CSBA's Education Legal Alliance initiated litigation against the SBE for its Algebra I vote, which resulted in a permanent injunction halting implementation of the decision.
With respect to Belisle’s action on behalf of creating the Pac Tech charter, Campbell pointed out that “the Legislature created a very limited forum for the creation of statewide benefit charters” and that lawmakers had “crafted charter school law to ensure that charter schools were under direct oversight of the boards in the local communities where the students are served.”
Belisle’s actions to postpone instructional materials waivers “demonstrated a striking lack of consideration for the financial crisis faced by every district in the state,” the letter said. “This crisis is so severe that the Legislature ultimately postponed all instructional material adoption and development until 2012-13.”
“If the Senate confirms Ms.

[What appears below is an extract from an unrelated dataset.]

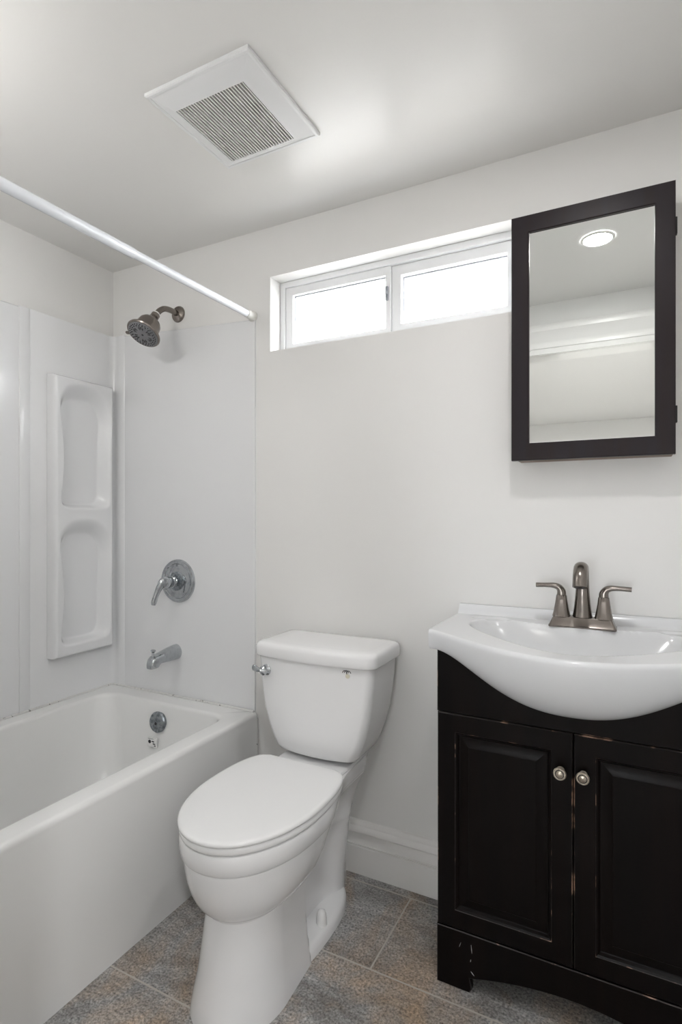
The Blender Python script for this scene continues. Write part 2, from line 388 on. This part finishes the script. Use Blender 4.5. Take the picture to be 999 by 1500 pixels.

Belisle,” Campbell wrote, “then it is providing tacit support for the Board to conduct itself in ways contrary to direction provided by the Legislature.”
Finally, Campbell wrote that CSBA is becoming “increasingly alarmed” by the majority of SBE board members who are either employed by charter schools or charter advocacy organizations.
“This imbalance has resulted in policy that favors charters and students who attend charters over the 97 percent of students who attend traditional schools,” the letter concluded.